Even when he plays in a straight-ahead band, virtuosic twentysomething trumpeter Maurice Brown can't turn his back on the electric funk and hip-hop that have shaped his generation of jazz players. And when he sails outside the mainstream--as he does with this new sextet--those influences make the trip intoxicating. Soul'd U Out gives full vent to his passion for contemporary pop--neosoul, funk, rock, psychedelia, and especially hip-hop, which makes itself felt not just in the beats but in the sampled electronics and Brown's melodic trumpet hooks (which other people ought to be sampling themselves). Of course, his love for jazz is evident too: the tune "Funk Hop" (streaming on his MySpace page) quotes from Miles Davis's famous 1966 recording Miles Smiles amid its tossed salad of waka-waka guitar, James Brown rhythms, and radio static. And the song relies on the sweetness of tone and playful phrasing that have made Brown one to watch since his high school years in Chicago. Though his music now bristles with the almost manic energy of New York, his post-Katrina home base, it retains its youthful soul and liberating grit. --Neil Tesser, Chicago Reader

One of the brightest stars on the contemporary jazz scene, Maurice "Mobetta" Brown grew up in the south side of Chicago.
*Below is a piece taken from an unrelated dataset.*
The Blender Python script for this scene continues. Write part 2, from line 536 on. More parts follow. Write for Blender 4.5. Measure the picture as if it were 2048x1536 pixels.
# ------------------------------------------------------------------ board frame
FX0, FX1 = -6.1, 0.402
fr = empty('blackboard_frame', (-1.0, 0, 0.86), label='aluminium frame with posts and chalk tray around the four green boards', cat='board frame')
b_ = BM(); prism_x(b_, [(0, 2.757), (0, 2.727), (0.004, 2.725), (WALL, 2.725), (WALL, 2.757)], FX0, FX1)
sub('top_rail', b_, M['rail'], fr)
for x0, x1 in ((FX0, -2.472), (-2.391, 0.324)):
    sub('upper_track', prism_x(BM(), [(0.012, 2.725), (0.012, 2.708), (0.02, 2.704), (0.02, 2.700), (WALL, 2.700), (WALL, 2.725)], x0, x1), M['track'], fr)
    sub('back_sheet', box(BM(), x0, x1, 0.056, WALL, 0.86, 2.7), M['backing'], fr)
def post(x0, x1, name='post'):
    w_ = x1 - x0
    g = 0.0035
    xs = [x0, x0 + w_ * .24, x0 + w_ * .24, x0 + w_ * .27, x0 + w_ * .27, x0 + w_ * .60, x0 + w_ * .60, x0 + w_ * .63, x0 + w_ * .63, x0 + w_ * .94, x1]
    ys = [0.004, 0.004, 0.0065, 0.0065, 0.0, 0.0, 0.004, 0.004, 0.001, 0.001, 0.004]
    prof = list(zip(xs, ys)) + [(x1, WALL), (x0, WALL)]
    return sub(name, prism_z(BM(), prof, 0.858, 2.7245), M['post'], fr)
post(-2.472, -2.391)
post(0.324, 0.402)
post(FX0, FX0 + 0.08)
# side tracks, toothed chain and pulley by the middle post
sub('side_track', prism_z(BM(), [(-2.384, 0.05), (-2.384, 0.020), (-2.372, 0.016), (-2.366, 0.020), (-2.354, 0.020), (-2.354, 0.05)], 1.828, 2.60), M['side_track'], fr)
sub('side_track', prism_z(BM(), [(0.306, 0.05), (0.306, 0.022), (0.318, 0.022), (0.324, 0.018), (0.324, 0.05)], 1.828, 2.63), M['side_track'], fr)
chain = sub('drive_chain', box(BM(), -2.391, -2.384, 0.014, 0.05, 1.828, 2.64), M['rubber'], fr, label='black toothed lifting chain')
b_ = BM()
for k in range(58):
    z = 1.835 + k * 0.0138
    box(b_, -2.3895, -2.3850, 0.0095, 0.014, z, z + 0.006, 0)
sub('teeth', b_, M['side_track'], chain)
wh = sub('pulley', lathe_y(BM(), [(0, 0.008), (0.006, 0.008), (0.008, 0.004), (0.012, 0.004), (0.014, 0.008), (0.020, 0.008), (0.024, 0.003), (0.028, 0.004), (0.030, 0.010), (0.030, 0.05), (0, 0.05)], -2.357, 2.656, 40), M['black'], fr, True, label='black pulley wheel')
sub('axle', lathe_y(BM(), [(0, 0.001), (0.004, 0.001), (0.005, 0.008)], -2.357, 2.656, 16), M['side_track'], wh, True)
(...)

Showing a remarkable affinity for the trumpet, Brown performed with Ramsey Lewis at the Symphony Center in Chicago while still a student at Hillcrest High School. Following graduation, he received a full scholarship to attend Northern Illinois University, and later continued his studies at Southern University in Baton Rouge, LA, where he worked with famed clarinetist Alvin Batiste. Brown relocated to New Orleans shortly thereafter, preforming with numerous jazz veterans and urban contemporaries such as Clark Terry, Johnny Griffin, Ellis Marsalis, and Lonnie Plaxico, Bilal, DJ Logic, John Legend, and Kanye West. He has recorded with Curtis Fuller, Fred Anderson, Roy Hargrove, Talib Kweli, Ernest Dawkins, and Aretha Franklin. In 2001 he won first place in the National Miles Davis Trumpet Competition and in 2004 he released his first album as a bandleader, heading his Maurice Brown Quintet for Hip to Bop, which showed an amazing affinity for Bop-inflected jazz, along with a willingness to expand the genre's lexicon through innovative techniques like playing trumpet solos through a wah-wah pedal. Brown lived in New Orleans until being displaced by Hurricane Katrina, and has since relocated to New York City. He continues to head his quintet and a hip-hop/funk combo called Soul'd U Out.